キリスト教の教えがどうなのかは分からないし、神を信じるかどうかも別として、内容は奥が深く、素晴らしいと思えた。
宗教のすごいところは、物理的な報酬がなくても、複数の人間が団結出来るということだ。これは正直なところ、怖いくらいにすごいと思った。ワンランク上の境地。信じることが出来れば素晴らしい。信じることが出来れば。
開放的な欧米人たち
朝9時ごろに起きてシャワーを浴びたが、それから何をするでもなく、ベッドに座り荷物の整理をした。日本を出発した時よりも、確実に荷物は増えている。どう押し込んでもバッグの中には全部入り切らない。
北京で買ったセーター以外に大きく場所を取るものはない。だけどバッグに入らないのはセーターの分だけではない。何度も詰め直しても入らない。
そんなことをしているうちに、同じドミトリーに寝ている白人の女性が目を覚ました。彼女は寝袋で寝ている。
上半身だけ起こし、荷物をごそごとして、青い布切れのようなものを取り出した。よく見るとパンティだった。彼女は寝袋の中でパンティを履いた。
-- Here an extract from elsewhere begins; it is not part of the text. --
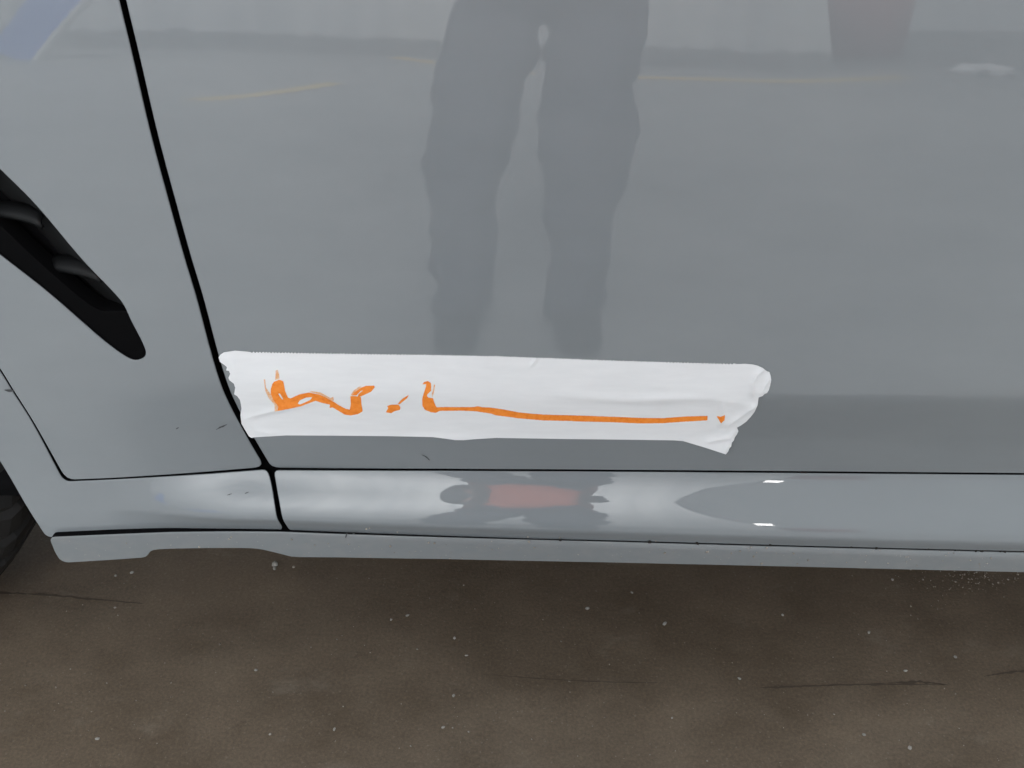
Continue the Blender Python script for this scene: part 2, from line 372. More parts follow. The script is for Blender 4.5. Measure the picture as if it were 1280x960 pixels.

上はTシャツを着ているが、下はノーパンだったようだ。
欧米人は全裸で寝る人も多い。男も女も。そんな気持ちがいいものなのだろうか。僕も日本で試してみたことがあったが、パンツを履かないと落ち着かなかった。
僕は荷物の整理を続けていた。入らない荷物に悪戦苦闘を続けていた。白人女性はその間にシャワーを浴び、戻って来ると、ベッドの上で壁に向かって正座をし、着替え出した。
僕は目のやり場に困ったが、彼女は僕に背を向け、全く気にする素振りがない。
彼女はTシャツの下にブラジャーもつけていないのに、いきなりTシャツを脱いだ。当然、僕の場所からはおっぱいが見えることはなかったが、彼女より僕の方が恥ずかしかった。
欧米人は全般的にそうだ。昨夜ホテルにやってきた別の白人の女性も、おもいっきり尻にパンティを食い込ませて、部屋の中をウロウロしていた。